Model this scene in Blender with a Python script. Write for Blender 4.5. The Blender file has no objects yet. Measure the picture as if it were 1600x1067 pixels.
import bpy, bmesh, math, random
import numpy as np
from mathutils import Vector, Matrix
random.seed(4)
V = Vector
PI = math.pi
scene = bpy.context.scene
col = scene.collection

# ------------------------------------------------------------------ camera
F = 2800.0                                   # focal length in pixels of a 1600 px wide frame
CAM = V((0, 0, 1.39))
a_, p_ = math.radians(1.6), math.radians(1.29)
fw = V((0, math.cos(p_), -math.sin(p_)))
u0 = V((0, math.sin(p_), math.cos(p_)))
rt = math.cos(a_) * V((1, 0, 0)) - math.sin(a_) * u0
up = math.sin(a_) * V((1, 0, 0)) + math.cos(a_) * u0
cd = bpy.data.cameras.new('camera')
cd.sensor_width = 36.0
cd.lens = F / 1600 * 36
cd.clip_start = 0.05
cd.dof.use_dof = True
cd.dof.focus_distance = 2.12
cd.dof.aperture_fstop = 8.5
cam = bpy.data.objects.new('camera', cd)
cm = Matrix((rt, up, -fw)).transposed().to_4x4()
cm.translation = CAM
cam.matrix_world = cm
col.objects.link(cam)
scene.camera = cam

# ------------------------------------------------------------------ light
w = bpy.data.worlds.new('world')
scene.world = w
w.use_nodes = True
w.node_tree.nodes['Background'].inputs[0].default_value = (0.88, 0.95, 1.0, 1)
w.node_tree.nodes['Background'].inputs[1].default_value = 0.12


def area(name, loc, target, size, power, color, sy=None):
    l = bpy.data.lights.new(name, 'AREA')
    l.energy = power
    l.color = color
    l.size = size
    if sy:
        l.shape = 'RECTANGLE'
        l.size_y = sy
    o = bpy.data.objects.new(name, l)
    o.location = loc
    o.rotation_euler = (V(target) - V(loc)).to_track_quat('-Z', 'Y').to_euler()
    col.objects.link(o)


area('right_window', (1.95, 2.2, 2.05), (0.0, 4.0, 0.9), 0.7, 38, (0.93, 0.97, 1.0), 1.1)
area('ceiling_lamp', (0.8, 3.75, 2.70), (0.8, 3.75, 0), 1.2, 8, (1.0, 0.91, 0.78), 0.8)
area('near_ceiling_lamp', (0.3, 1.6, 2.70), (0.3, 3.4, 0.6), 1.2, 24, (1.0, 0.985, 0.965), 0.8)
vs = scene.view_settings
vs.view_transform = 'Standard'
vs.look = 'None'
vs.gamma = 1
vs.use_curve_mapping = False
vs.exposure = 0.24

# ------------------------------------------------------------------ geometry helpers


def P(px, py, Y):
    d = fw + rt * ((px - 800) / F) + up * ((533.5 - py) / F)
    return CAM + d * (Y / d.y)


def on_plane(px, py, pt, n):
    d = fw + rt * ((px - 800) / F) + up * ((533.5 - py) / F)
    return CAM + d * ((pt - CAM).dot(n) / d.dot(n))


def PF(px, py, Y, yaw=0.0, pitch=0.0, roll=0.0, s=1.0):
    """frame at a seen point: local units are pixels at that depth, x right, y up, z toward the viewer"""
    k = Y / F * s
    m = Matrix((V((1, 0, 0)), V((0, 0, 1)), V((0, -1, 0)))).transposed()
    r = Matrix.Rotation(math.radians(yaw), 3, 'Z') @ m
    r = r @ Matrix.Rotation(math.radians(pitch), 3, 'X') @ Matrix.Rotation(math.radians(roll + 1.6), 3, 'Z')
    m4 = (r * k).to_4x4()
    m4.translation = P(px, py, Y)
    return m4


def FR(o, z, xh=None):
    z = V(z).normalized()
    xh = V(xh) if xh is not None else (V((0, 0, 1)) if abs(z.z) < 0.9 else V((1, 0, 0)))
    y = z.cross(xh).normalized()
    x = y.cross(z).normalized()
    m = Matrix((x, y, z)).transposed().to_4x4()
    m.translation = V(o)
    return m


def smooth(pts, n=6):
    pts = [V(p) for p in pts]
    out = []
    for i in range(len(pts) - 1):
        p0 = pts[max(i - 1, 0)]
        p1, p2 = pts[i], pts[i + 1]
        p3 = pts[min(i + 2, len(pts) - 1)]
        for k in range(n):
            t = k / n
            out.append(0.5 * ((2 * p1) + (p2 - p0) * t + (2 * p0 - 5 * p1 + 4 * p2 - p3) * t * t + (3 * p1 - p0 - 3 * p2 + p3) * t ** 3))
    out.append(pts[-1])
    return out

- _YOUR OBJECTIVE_
From the first line of the data above to the line holding "col.objects.link(o)", reproduce each line exactly; emit no other lines.

- _COMPLETE OUTPUT_
Model this scene in Blender with a Python script. Write for Blender 4.5. The Blender file has no objects yet. Measure the picture as if it were 1600x1067 pixels.
import bpy, bmesh, math, random
import numpy as np
from mathutils import Vector, Matrix
random.seed(4)
V = Vector
PI = math.pi
scene = bpy.context.scene
col = scene.collection

# ------------------------------------------------------------------ camera
F = 2800.0                                   # focal length in pixels of a 1600 px wide frame
CAM = V((0, 0, 1.39))
a_, p_ = math.radians(1.6), math.radians(1.29)
fw = V((0, math.cos(p_), -math.sin(p_)))
u0 = V((0, math.sin(p_), math.cos(p_)))
rt = math.cos(a_) * V((1, 0, 0)) - math.sin(a_) * u0
up = math.sin(a_) * V((1, 0, 0)) + math.cos(a_) * u0
cd = bpy.data.cameras.new('camera')
cd.sensor_width = 36.0
cd.lens = F / 1600 * 36
cd.clip_start = 0.05
cd.dof.use_dof = True
cd.dof.focus_distance = 2.12
cd.dof.aperture_fstop = 8.5
cam = bpy.data.objects.new('camera', cd)
cm = Matrix((rt, up, -fw)).transposed().to_4x4()
cm.translation = CAM
cam.matrix_world = cm
col.objects.link(cam)
scene.camera = cam

# ------------------------------------------------------------------ light
w = bpy.data.worlds.new('world')
scene.world = w
w.use_nodes = True
w.node_tree.nodes['Background'].inputs[0].default_value = (0.88, 0.95, 1.0, 1)
w.node_tree.nodes['Background'].inputs[1].default_value = 0.12


def area(name, loc, target, size, power, color, sy=None):
    l = bpy.data.lights.new(name, 'AREA')
    l.energy = power
    l.color = color
    l.size = size
    if sy:
        l.shape = 'RECTANGLE'
        l.size_y = sy
    o = bpy.data.objects.new(name, l)
    o.location = loc
    o.rotation_euler = (V(target) - V(loc)).to_track_quat('-Z', 'Y').to_euler()
    col.objects.link(o)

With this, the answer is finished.